Two days ago I read of the announcement that wifi internet access will be deployed across all of Amtrak’s Acela trains.
My first reaction was a reflexive appreciation of progress. I’m a fan of travel by train when I can afford it, and I can schedule my travel such that an Acela ticket does not cost much more than the regional lines. It’s worth it to me when I can swing that.
But, I also thought of this passage from Graham Greene’s Orient Express (aka Stamboul Train):
… In the train, however fast it travelled, the passengers were compulsorily at rest; useless between the walls of glass to feel emotion, useless to try to follow any activity except of the mind; and that activity could be followed without fear of interruption. The world was beating now on Eckman and Stein, telegrams were arriving, men were interrupting the threads of their thought with speech, women were holding dinner-parties. But in the rushing reverberating express, noise was so regular that it was the equivalent of silence, movement was so continuous that after a while the mind accepted it as stillness. Only outside the train was the violence of action possible, and the train would contain him safely with his plans for three days; by the end of that time he would know quite clearly how to deal with Stein and Mr. Eckman.

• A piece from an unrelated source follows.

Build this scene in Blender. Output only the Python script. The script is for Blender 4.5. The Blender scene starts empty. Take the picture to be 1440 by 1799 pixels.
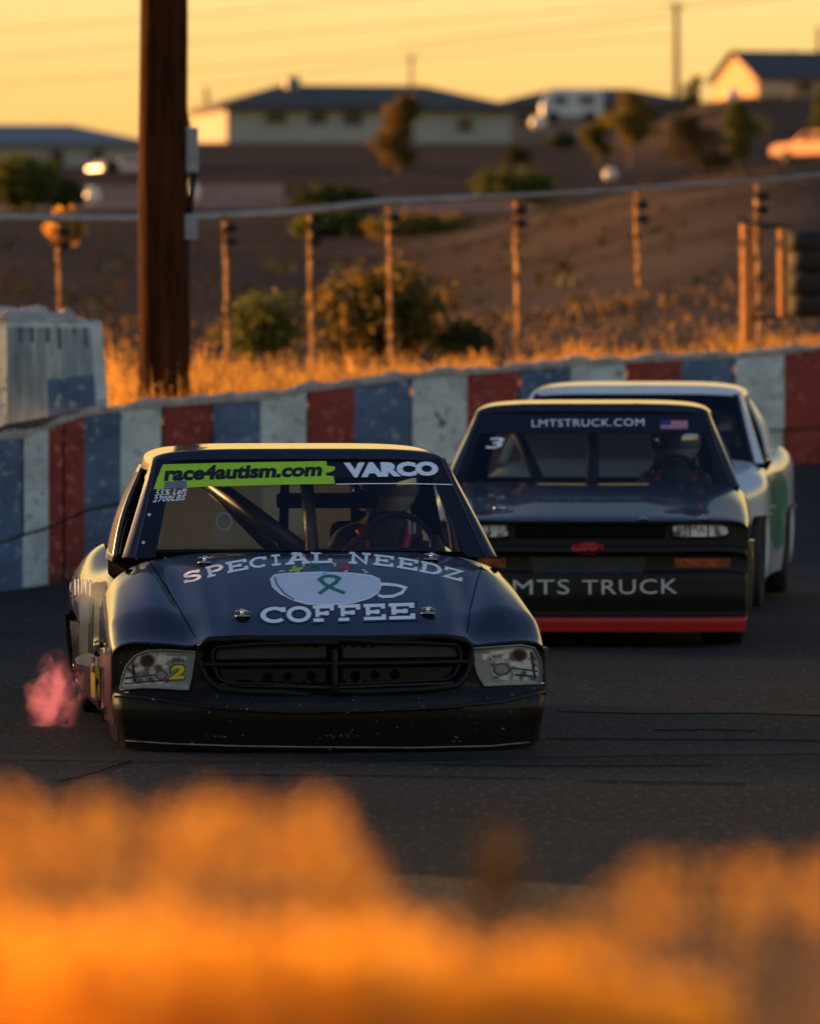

There’s something in that passage that captures the essence of train travel for me. I’m hardly against the availability of wifi on trains (and one has long been able to tether their Blackberry or use their 3g modem already), on the contrary, I’m chomping at the bit for the most modern rail to be had being available where I live and want to go. It is just a reminder that we can drown out some experiences by tapping into the ever ubiquitous conduits that take us back to what we already know; possibly keeping us mired in something and than using an opportunity to think in relative solace or observe something new through the coincidence of strangers together on a vessel en route to a different place.